** begin SUPPLIED INFORMATION **

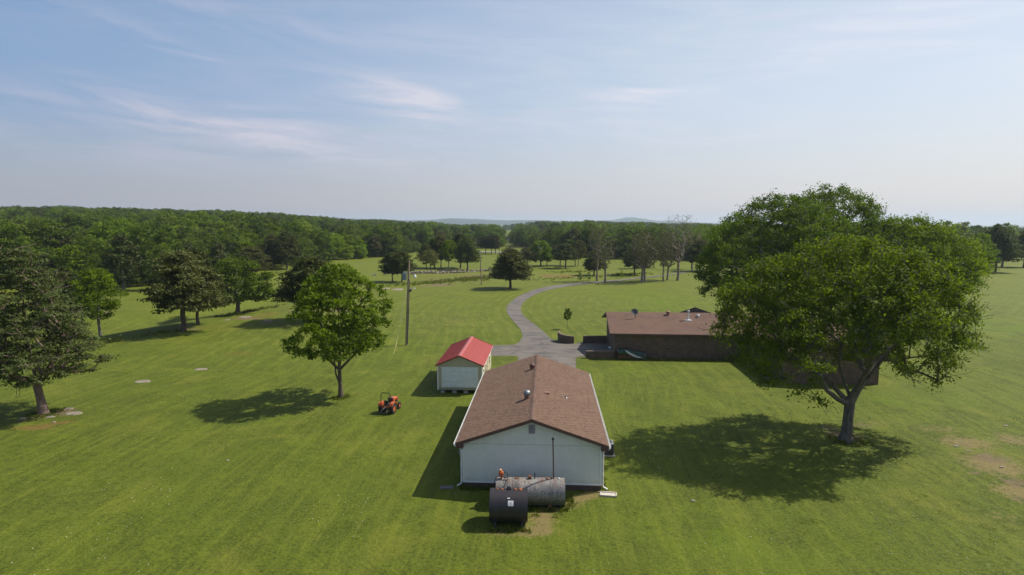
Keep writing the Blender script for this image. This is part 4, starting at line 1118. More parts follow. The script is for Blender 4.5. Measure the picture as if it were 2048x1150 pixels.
# ================================================================== rock outcrops and field stones
rock_m = pmat('limestone', (.29, .255, .20), (.19, .165, .13), 3, .9, bump=.03, spots=(6, .5, .7, (.20, .16, .13)))
stone_m = pmat('field_stone', (.33, .29, .25), (.22, .19, .17), 2, .9, tint=.9)
def slab(px, py, rx, ry, label, h=.07, seed=0, cat='rock', group=None):
    c_ = ground(px, py); a = ground(px + rx, py); b1 = ground(px, py - ry); b2 = ground(px, py + ry)
    wx, wy = abs(a.x - c_.x) * .92, abs(b1.y - b2.y) / 2 * .85
    n = 22; rg = random.Random(seed); vs = [(0, 0, h * 1.1)]
    ph = rg.uniform(0, 9)
    for k, (f_, zz_) in enumerate(((.45, h * 1.05), (.8, h * .9), (1, h * .2), (1.06, -.08))):
        for i in range(n):
            a_ = 2 * math.pi * i / n
            q = 1 + .22 * mnoise.noise((math.cos(a_) * 1.6 + ph, math.sin(a_) * 1.6, seed)) + .12 * mnoise.noise((math.cos(a_) * 5, math.sin(a_) * 5 + ph, seed))
            x, y = wx * f_ * q * math.cos(a_), wy * f_ * q * math.sin(a_)
            vs.append((x, y, zz_ + .02 * mnoise.noise((x * 2, y * 2, seed)) + (hz1(c_.x + x, c_.y + y) - c_.z)))
    fs = [(0, 1 + i, 1 + (i + 1) % n) for i in range(n)]
    for k in range(3): fs += [(1 + k * n + i, 1 + (k + 1) * n + i, 1 + (k + 1) * n + (i + 1) % n, 1 + k * n + (i + 1) % n) for i in range(n)]
    m = MB(); m.add(vs, fs); o = m.build('flat_rock', rock_m); o.location = c_
    tag(o, label, cat, group)
slab(286, 763, 17, 3.2, 'flat pale rock alone in the left lawn, lower left of two', .05, 1)
slab(402, 738.5, 14, 2.4, 'flat pale rock alone in the left lawn, upper right of two', .05, 2)
slab(148, 827, 17, 4, 'flat grey rock nearest the viewer right of the leaning cedar trunk', .07, 3)
slab(136, 818, 12, 3, 'smaller flat rock behind its neighbour right of the leaning cedar trunk', .06, 4)
slab(101, 834, 9, 2.2, 'low rock flush with the bare soil under the cedar trunk', .05, 5)
slab(45, 838, 7, 2.4, 'pale rock in the shade left of the cedar trunk', .07, 6)
slab(108, 844.5, 4, 1.2, 'small white stone on the reddish strip below the cedar', .05, 7)
slab(795, 579, 13, 1.9, 'long pale rock shelf in the meadow left of the utility pole', .12, 8)
slab(772, 577, 8, 1.3, 'short pale rock shelf left of the longer one by the utility pole', .1, 9)
slab(826, 577.5, 7, .9, 'small rock shelf just right of the utility pole', .1, 10)
slab(490, 634, 12, 1.6, 'pale broken rock patch on the crest below the bright round tree', .08, 11)
slab(455, 640, 6, 1.0, 'small pale rock on the crest left of the broken rock patch', .06, 12)
slab(536, 641, 10, 1.6, 'rock patch beside the shadow of the dark cedar', .08, 13)
slab(1912, 893, 6, 1.6, 'small pale stone at the left edge of the worn slope', .06, 14)
slab(1936, 902, 6, 1.2, 'flat stone in the upper middle of the worn slope', .05, 15)
slab(2012, 852, 6, 1.3, 'pale stone above the worn slope at the right', .06, 16)
slab(2003, 935, 5, 1.6, 'lowest pale stone on the worn slope at the right', .07, 17)
slab(1386, 1002, 5, 1.6, 'little tan stone on the lawn below the big tree shadow', .05, 18)
slab(455, 921, 3, 1.5, 'tiny pale stone on the open left lawn', .05, 19)
slab(1012, 553, 14, 1.3, 'grey rock ledge just left of the lone cedar', .15, 20)
# dry stone wall across the meadow
sp = [(745, 551), (775, 549.5), (815, 548), (850, 547), (885, 547), (925, 545.5), (955, 543.5), (985, 541.5)]
sw_o = thing('stone_wall', 'tumbled dry stone wall across the meadow behind the utility pole', 'stone wall', ground(870, 547))
rg = random.Random(3); m = MB(); base_ = sw_o.location.copy()
ico = [(0, 0, 1), (.9, 0, .35), (.28, .85, .4), (-.72, .53, .38), (-.72, -.53, .4), (.28, -.85, .36), (.72, .53, -.4), (-.28, .85, -.4), (-.9, 0, -.4), (-.28, -.85, -.4), (.72, -.53, -.4), (0, 0, -1)]
icf = [(0, 1, 2), (0, 2, 3), (0, 3, 4), (0, 4, 5), (0, 5, 1), (1, 6, 2), (2, 7, 3), (3, 8, 4), (4, 9, 5), (5, 10, 1), (2, 6, 7), (3, 7, 8), (4, 8, 9), (5, 9, 10), (1, 10, 6), (11, 7, 6), (11, 8, 7), (11, 9, 8), (11, 10, 9), (11, 6, 10)]
W_ = [ground(*p) for p in sp]; big = []
for a, b_ in zip(W_[:-1], W_[1:]):
    n = int((b_ - a).length / .32)
    for k in range(n):
        q = a.lerp(b_, k / n); dens_ = .35 if q.x < W_[2].x else 1
        for lay in range(3):
            if rg.random() > dens_ * (.95, .8, .5)[lay]: continue
            s_ = rg.uniform(.16, .38); P_ = q + Vector((rg.uniform(-.2, .2), rg.uniform(-.5, .5), lay * .26 + .1)) - base_
            P_.z = hz1(q.x, q.y) - base_.z + lay * .27 + .12
            big.append((s_, P_))
big.sort(key=lambda e: -e[0])
st_me = []
for k in range(5):
    mm = MB(); mm.add([(x * rg.uniform(.8, 1.3), y * rg.uniform(.8, 1.2), z * rg.uniform(.55, .8)) for x, y, z in ico], icf); me_ = mm.mesh('stone'); me_.materials.append(stone_m); st_me.append(me_)
for s_, P_ in big[:240]: put(rg.choice(st_me), 'stone', sw_o, P_, (rg.uniform(-.4, .4), rg.uniform(-.4, .4), rg.uniform(0, 6)), (s_, s_, s_))
for s_, P_ in big[240:]:
    m.cur = rg.random(); m.M = Matrix.Translation(P_) @ Matrix.Rotation(rg.uniform(0, 6), 4, 'Z') @ Matrix.Scale(s_, 4)
    m.add([(x * rg.uniform(.8, 1.3), y * rg.uniform(.8, 1.2), z * .7) for x, y, z in ico], icf)
tag(m.build('small_stones', stone_m, sw_o), kind='stuff')

# ================================================================== far buildings
def far_house(px, py, name, label, w_, d_, h_, rh, wallm, roofm, rz=0.0, parts=()):
    c_ = ground(px, py); o = thing(name, label, 'house', c_, rz)
    MB().box(-w_ / 2, w_ / 2, 0, d_, -1, h_).build('wall', wallm, o)
    MB().prism_x([(-.5, h_), (d_ + .5, h_), (d_ / 2, h_ + rh)], -w_ / 2 - .5, w_ / 2 + .5).build('roof', roofm, o)
    return o
slate = pmat('dark_slate', (.06, .062, .07), (.045, .047, .055), 1, .8); brickred = pmat('far_brick', (.16, .07, .05), None, 1, .9)
o = far_house(1012, 481, 'farmhouse', 'distant dark brick house with white dormer and long white porch', 24, 10, 3.2, 4.5, brickred, slate)
for xx_ in (-3.0, 3.6):
    o.scale = (.62, .62, .62)
    dm = MB().box(xx_ - 2.2, xx_ + 2.2, 1.2, 5, 4.3, 6.6).build('dormer', white_m, o)
    MB().prism_y([(xx_ - 2.5, 6.6), (xx_ + 2.5, 6.6), (xx_, 8.0)], 1.0, 5.2).build('dormer_roof', slate, dm)
    for q in (-1, 1): MB().box(xx_ + q - .45, xx_ + q + .45, 1.12, 1.19, 4.8, 6.0).build('pane', MATS['window_glass'], dm)
pr_ = MB().box(-12, 12, -3, -.02, 3.0, 3.5).build('porch', white_m, o)
for k in range(7): MB().box(-11.8 + k * 3.9, -11.5 + k * 3.9, -2.9, -2.6, -.5, 2.99).build('post', white_m, pr_)
MB().prism_y([(13, -1), (24, -1), (24, 3.5), (18.5, 8.5), (13, 3.5)], 0, 10).build('grey_wing', pmat('grey_metal_roof', (.30, .33, .36), None, 1, .5), o)
far_house(975, 476, 'barn', 'distant low barn with black roof left of the brick farmhouse', 20, 9, 2.6, 3.4, MATS['found_m'] if 'found_m' in MATS else found_m, slate)
far_house(1104, 505, 'white_house', 'small distant white house with blue-grey roof among the trees', 11, 8, 3.4, 2.6, white_m, pmat('blue_slate', (.14, .18, .24), None, 1, .7), R(20))
far_house(868, 458.5, 'barn', 'tiny pale barn on the far plain left of centre', 30, 14, 5, 4, white_m, MATS['grey_metal_roof'])
far_house(945, 455.5, 'barn', 'long pale farm shed on the far plain, centre', 60, 18, 5, 3, white_m, MATS['grey_metal_roof'], R(8))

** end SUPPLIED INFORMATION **

WRITTEN REQUEST => Which lines of the data include "parts"? Copy each of them.

WRITTEN ANSWER =>
Keep writing the Blender script for this image. This is part 4, starting at line 1118. More parts follow. The script is for Blender 4.5. Measure the picture as if it were 2048x1150 pixels.
def far_house(px, py, name, label, w_, d_, h_, rh, wallm, roofm, rz=0.0, parts=()):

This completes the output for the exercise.